● Problem statement
Emit the data below verbatim, stripping out any pictures.

● Data lines
============

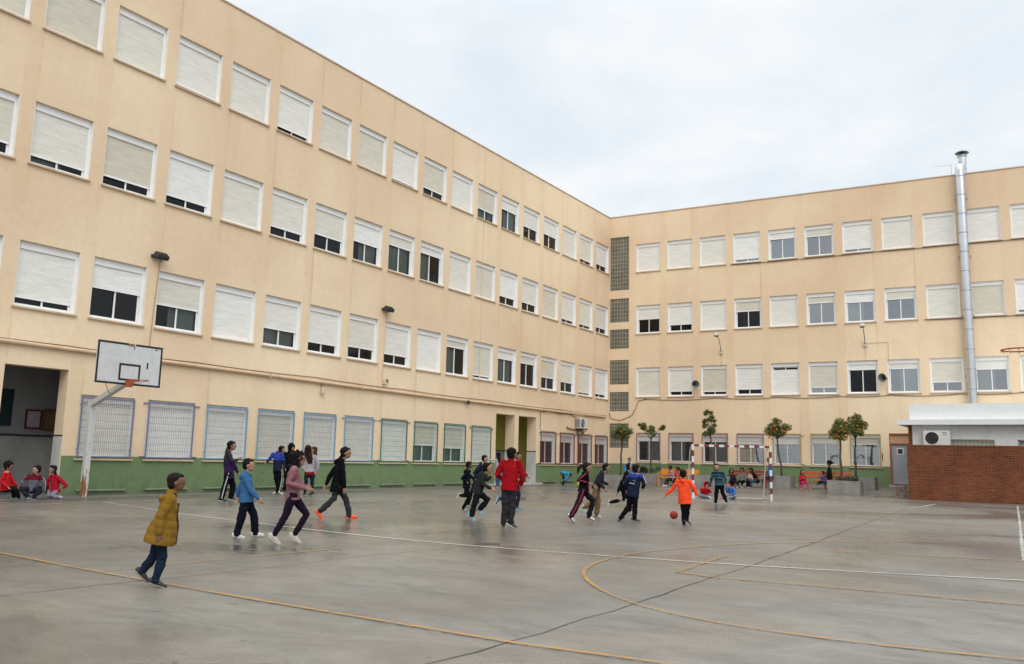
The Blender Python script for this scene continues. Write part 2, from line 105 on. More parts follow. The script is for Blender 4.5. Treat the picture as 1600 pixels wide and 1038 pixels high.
def empty(name, loc=(0, 0, 0), rz=0, label=None, cat=None, group=None):
    o = bpy.data.objects.new(name, None); COL.objects.link(o); o.location = loc; o.rotation_euler = (0, 0, rz)
    o.empty_display_size = 0.1
    return tag(o, label, cat, group)

def link(name, me, parent=None, loc=(0, 0, 0), rz=0):
    o = bpy.data.objects.new(name, me); COL.objects.link(o); o.parent = parent; o.location = loc; o.rotation_euler = (0, 0, rz)
    return o

class MB:
    """collects simple shapes in one bmesh"""
    def __init__(s): s.bm = bmesh.new(); s.mi = 0
    def face(s, pts, mi=None):
        f = s.bm.faces.new([s.bm.verts.new(p) for p in pts]); f.material_index = s.mi if mi is None else mi; return f
    def box(s, x0, x1, y0, y1, z0, z1, mi=None, M=None):
        vs = [s.bm.verts.new(p) for p in ((x0,y0,z0),(x1,y0,z0),(x1,y1,z0),(x0,y1,z0),(x0,y0,z1),(x1,y0,z1),(x1,y1,z1),(x0,y1,z1))]
        if M is not None:
            for v in vs: v.co = M @ v.co
        for q in ((0,3,2,1),(4,5,6,7),(0,1,5,4),(1,2,6,5),(2,3,7,6),(3,0,4,7)):
            f = s.bm.faces.new([vs[i] for i in q]); f.material_index = s.mi if mi is None else mi
        return s
    def tube(s, pts, rad, seg=10, lat=None, mi=None, cap=True, smooth=True, flat=False):
        """sweep along pts, rad = r or list of r or (a,b); rounded ends"""
        pts = [Vector(p) for p in pts]; n = len(pts)
        R = [rad] * n if not isinstance(rad, (list,)) else rad
        R = [(r, r) if not isinstance(r, tuple) else r for r in R]
        tang = []
        for i in range(n):
            d = (pts[min(i+1, n-1)] - pts[max(i-1, 0)])
            tang.append(d.normalized() if d.length > 1e-9 else Vector((0, 0, 1)))
        rings = []
        def frame(t):
            l = Vector(lat) if lat is not None else (Vector((1, 0, 0)) if abs(t.x) < 0.8 else Vector((0, 1, 0)))
            l = (l - t * l.dot(t))
            if l.length < 1e-4: l = t.orthogonal()
            l.normalize(); return l, t.cross(l)
        def ring(c, t, a, b):
            l, m = frame(t)
            return [s.bm.verts.new(c + l * (a * cos(2*pi*k/seg)) + m * (b * sin(2*pi*k/seg))) for k in range(seg)]
        cap_ = [(0.98, 0.2), (0.8, 0.6), (0.45, 0.9)]
        if cap and not flat:
            a, b = R[0]; e = min(a, b)
            rings += [ring(pts[0] - tang[0] * e * q, tang[0], a * p, b * p) for p, q in reversed(cap_)]
        for i in range(n): rings.append(ring(pts[i], tang[i], *R[i]))
        if cap:
            a, b = R[-1]; e = min(a, b)
            rings += [ring(pts[-1] + tang[-1] * e * q, tang[-1], a * p, b * p) for p, q in cap_]
        mi = s.mi if mi is None else mi
        for A, B in zip(rings, rings[1:]):
            for k in range(seg):
                f = s.bm.faces.new((A[k], A[(k+1) % seg], B[(k+1) % seg], B[k])); f.material_index = mi; f.smooth = smooth
        f = s.bm.faces.new(list(reversed(rings[0]))); f.material_index = mi
        f = s.bm.faces.new(rings[-1]); f.material_index = mi
        return s
    def bar(s, a, b, wx, wy=None, mi=None, lat=None):
        """square bar between two points"""
        a, b = Vector(a), Vector(b); t = (b - a).normalized(); wy = wy or wx
        l = Vector(lat) if lat is not None else (Vector((0, 0, 1)) if abs(t.z) < 0.9 else Vector((1, 0, 0)))
        l = (l - t * l.dot(t)).normalized(); m = t.cross(l)
        vs = [s.bm.verts.new(p + l * (i * wx / 2) + m * (j * wy / 2)) for p in (a, b) for i, j in ((-1,-1),(1,-1),(1,1),(-1,1))]
        for q in ((0,3,2,1),(4,5,6,7),(0,1,5,4),(1,2,6,5),(2,3,7,6),(3,0,4,7)):
            f = s.bm.faces.new([vs[i] for i in q]); f.material_index = s.mi if mi is None else mi
        return s
    def ball(s, c, r, ax=None, sub=2, mi=None):
        """ellipsoid: r = float or 3 radii along ax = (X, Y, Z) unit vectors"""
        c = Vector(c); r = (r, r, r) if not isinstance(r, (tuple, list)) else r
        ax = ax or (Vector((1,0,0)), Vector((0,1,0)), Vector((0,0,1)))
        res = bmesh.ops.create_icosphere(s.bm, subdivisions=sub, radius=1)
        for v in res['verts']:
            p = v.co.copy(); v.co = c + ax[0]*(p.x*r[0]) + ax[1]*(p.y*r[1]) + ax[2]*(p.z*r[2])
        fs = set(f for v in res['verts'] for f in v.link_faces)
        for f in fs: f.smooth = True; f.material_index = s.mi if mi is None else mi
        return s
    def mesh(s, name, mats, bevel=0):
        if bevel:
            bmesh.ops.bevel(s.bm, geom=s.bm.edges[:], offset=bevel, segments=1, affect='EDGES', clamp_overlap=True)
        me = bpy.data.meshes.new(name); s.bm.to_mesh(me); s.bm.free()
        for m in (mats if isinstance(mats, (list, tuple)) else [mats]): me.materials.append(m)
        return me
    def build(s, name, mats, parent=None, loc=(0,0,0), rz=0, bevel=0):
        return link(name, s.mesh(name, mats, bevel), parent, loc, rz)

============

● Problem solution
The Blender Python script for this scene continues. Write part 2, from line 105 on. More parts follow. The script is for Blender 4.5. Treat the picture as 1600 pixels wide and 1038 pixels high.
def empty(name, loc=(0, 0, 0), rz=0, label=None, cat=None, group=None):
    o = bpy.data.objects.new(name, None); COL.objects.link(o); o.location = loc; o.rotation_euler = (0, 0, rz)
    o.empty_display_size = 0.1
    return tag(o, label, cat, group)

def link(name, me, parent=None, loc=(0, 0, 0), rz=0):
    o = bpy.data.objects.new(name, me); COL.objects.link(o); o.parent = parent; o.location = loc; o.rotation_euler = (0, 0, rz)
    return o

class MB:
    """collects simple shapes in one bmesh"""
    def __init__(s): s.bm = bmesh.new(); s.mi = 0
    def face(s, pts, mi=None):
        f = s.bm.faces.new([s.bm.verts.new(p) for p in pts]); f.material_index = s.mi if mi is None else mi; return f
    def box(s, x0, x1, y0, y1, z0, z1, mi=None, M=None):
        vs = [s.bm.verts.new(p) for p in ((x0,y0,z0),(x1,y0,z0),(x1,y1,z0),(x0,y1,z0),(x0,y0,z1),(x1,y0,z1),(x1,y1,z1),(x0,y1,z1))]
        if M is not None:
            for v in vs: v.co = M @ v.co
        for q in ((0,3,2,1),(4,5,6,7),(0,1,5,4),(1,2,6,5),(2,3,7,6),(3,0,4,7)):
            f = s.bm.faces.new([vs[i] for i in q]); f.material_index = s.mi if mi is None else mi
        return s
    def tube(s, pts, rad, seg=10, lat=None, mi=None, cap=True, smooth=True, flat=False):
        """sweep along pts, rad = r or list of r or (a,b); rounded ends"""
        pts = [Vector(p) for p in pts]; n = len(pts)
        R = [rad] * n if not isinstance(rad, (list,)) else rad
        R = [(r, r) if not isinstance(r, tuple) else r for r in R]
        tang = []
        for i in range(n):
            d = (pts[min(i+1, n-1)] - pts[max(i-1, 0)])
            tang.append(d.normalized() if d.length > 1e-9 else Vector((0, 0, 1)))
        rings = []
        def frame(t):
            l = Vector(lat) if lat is not None else (Vector((1, 0, 0)) if abs(t.x) < 0.8 else Vector((0, 1, 0)))
            l = (l - t * l.dot(t))
            if l.length < 1e-4: l = t.orthogonal()
            l.normalize(); return l, t.cross(l)
        def ring(c, t, a, b):
            l, m = frame(t)
            return [s.bm.verts.new(c + l * (a * cos(2*pi*k/seg)) + m * (b * sin(2*pi*k/seg))) for k in range(seg)]
        cap_ = [(0.98, 0.2), (0.8, 0.6), (0.45, 0.9)]
        if cap and not flat:
            a, b = R[0]; e = min(a, b)
            rings += [ring(pts[0] - tang[0] * e * q, tang[0], a * p, b * p) for p, q in reversed(cap_)]
        for i in range(n): rings.append(ring(pts[i], tang[i], *R[i]))
        if cap:
            a, b = R[-1]; e = min(a, b)
            rings += [ring(pts[-1] + tang[-1] * e * q, tang[-1], a * p, b * p) for p, q in cap_]
        mi = s.mi if mi is None else mi
        for A, B in zip(rings, rings[1:]):
            for k in range(seg):
                f = s.bm.faces.new((A[k], A[(k+1) % seg], B[(k+1) % seg], B[k])); f.material_index = mi; f.smooth = smooth
        f = s.bm.faces.new(list(reversed(rings[0]))); f.material_index = mi
        f = s.bm.faces.new(rings[-1]); f.material_index = mi
        return s
    def bar(s, a, b, wx, wy=None, mi=None, lat=None):
        """square bar between two points"""
        a, b = Vector(a), Vector(b); t = (b - a).normalized(); wy = wy or wx
        l = Vector(lat) if lat is not None else (Vector((0, 0, 1)) if abs(t.z) < 0.9 else Vector((1, 0, 0)))
        l = (l - t * l.dot(t)).normalized(); m = t.cross(l)
        vs = [s.bm.verts.new(p + l * (i * wx / 2) + m * (j * wy / 2)) for p in (a, b) for i, j in ((-1,-1),(1,-1),(1,1),(-1,1))]
        for q in ((0,3,2,1),(4,5,6,7),(0,1,5,4),(1,2,6,5),(2,3,7,6),(3,0,4,7)):
            f = s.bm.faces.new([vs[i] for i in q]); f.material_index = s.mi if mi is None else mi
        return s
    def ball(s, c, r, ax=None, sub=2, mi=None):
        """ellipsoid: r = float or 3 radii along ax = (X, Y, Z) unit vectors"""
        c = Vector(c); r = (r, r, r) if not isinstance(r, (tuple, list)) else r
        ax = ax or (Vector((1,0,0)), Vector((0,1,0)), Vector((0,0,1)))
        res = bmesh.ops.create_icosphere(s.bm, subdivisions=sub, radius=1)
        for v in res['verts']:
            p = v.co.copy(); v.co = c + ax[0]*(p.x*r[0]) + ax[1]*(p.y*r[1]) + ax[2]*(p.z*r[2])
        fs = set(f for v in res['verts'] for f in v.link_faces)
        for f in fs: f.smooth = True; f.material_index = s.mi if mi is None else mi
        return s
    def mesh(s, name, mats, bevel=0):
        if bevel:
            bmesh.ops.bevel(s.bm, geom=s.bm.edges[:], offset=bevel, segments=1, affect='EDGES', clamp_overlap=True)
        me = bpy.data.meshes.new(name); s.bm.to_mesh(me); s.bm.free()
        for m in (mats if isinstance(mats, (list, tuple)) else [mats]): me.materials.append(m)
        return me
    def build(s, name, mats, parent=None, loc=(0,0,0), rz=0, bevel=0):
        return link(name, s.mesh(name, mats, bevel), parent, loc, rz)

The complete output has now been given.